We arrived in to Rosario after a four hour trip on South America's famous super comfy buses mid-afternoon/early evening and went straight to a recommended hostel - thankfully it's low season so there was plenty of space. Actually in our eight bed dorm, there is only us and one other English guy.
We spent the evening walking around the river front and checking out Rosario's main attraction - the flag monument. Rosario is the home of the guy who designed the current Argentine flag so, there are flags literally on every street and the monument is nothing short of epic. The whole area dedicated to the 'flag memorial' covered a great deal of space, included a huge tower, several imposing columns and an ever-burning fire. The tower gets lit up at night and is set against a gorgeous backdrop of the Parana River and several small islands. We were lucky enough to time the lowering of the flag at the monument. This received a lot of respect from those around and three army personnel also saluted the flag the entire time.
After a lazy start to our second day in Rosario we ventured out with Pete, English dorm mate, to explore the city a bit more on a gorgeous day! We went through the centre of town, which is clearly affluent with a number of fancy shops and has a strong European influence. There are a lot of colonial style buildings, which I love. Both in Buenos Aires and here, the heavy catholic influence is also clearly evident everywhere, a lot of churches and cathedrals which are beautiful and fascinating to explore.
We went back to the flag monument and this time, went inside and went up to the top of the tower where there is a lovely 360 view of the city and river. Both during the evening and day there were quite a few people around who didn't really seem to be tourists. It kind of seems like a place people go just to hang out.
Next stop on our self-guided walking tour was - Che Guevara's birthplace! After some slight navigating issues we found it, well we walked in to the sign. It is an old European style apartment block with a sign pointing to one saying 'The House Che Guevara was born at' ... and that is about it! Nice apartment though. There apparently is a lot more on Che in Cordoba.
We walked through some nice parks, which were quite busy for a work day we thought, to get to the Provincial History Museum of Dr. Julio Marc . There were some amazing artefacts from South American and Inca history in here. Unfortunately it was entirely in Spanish so we were unable to learn as much as we could have but, the paintings were stunning and we were able to look at old Inca relics, several maps of different eras from different explorers and, a pretty extensive arms display. A fascinating place for super cheap (2pesos, which is maybe about NZ$0.5).

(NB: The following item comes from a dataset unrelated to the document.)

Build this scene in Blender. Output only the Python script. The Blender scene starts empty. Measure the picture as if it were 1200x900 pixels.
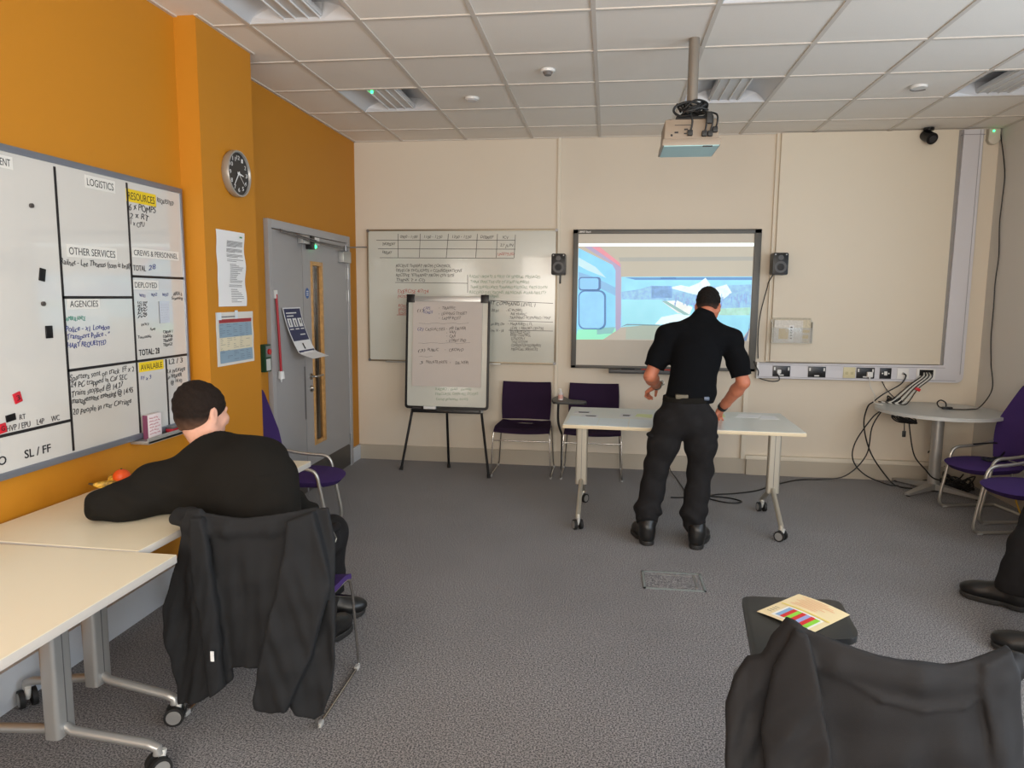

We later convinced ourselves that it must be some sort of public holiday (6 July) as the date had been spelt out in flowers in the garden in front of the main lake in the park and, there seemed to be a lot of 'festival' things around - hot dog stands, street vendors, people cranking a tight rope, a dancing fountain display (to QUEEN ha) on the lake, some local kids playing football in the park (pretty handy actually!), I even saw my first Argentine protest complete with gunfire (pretty confident they were blanks!), drums and singing.
The three of us spent our final evening in Rosario watching the Copa de America Argentina vs Colombia football match at the closest thing to a pub we could find. Turns out, the concept of watching a sports game at the local isn't quite the same here as it is at home, we just couldn't find one really! Watching Argentina play football with Spanish commentary in Argentina - was still a pretty awesome experience!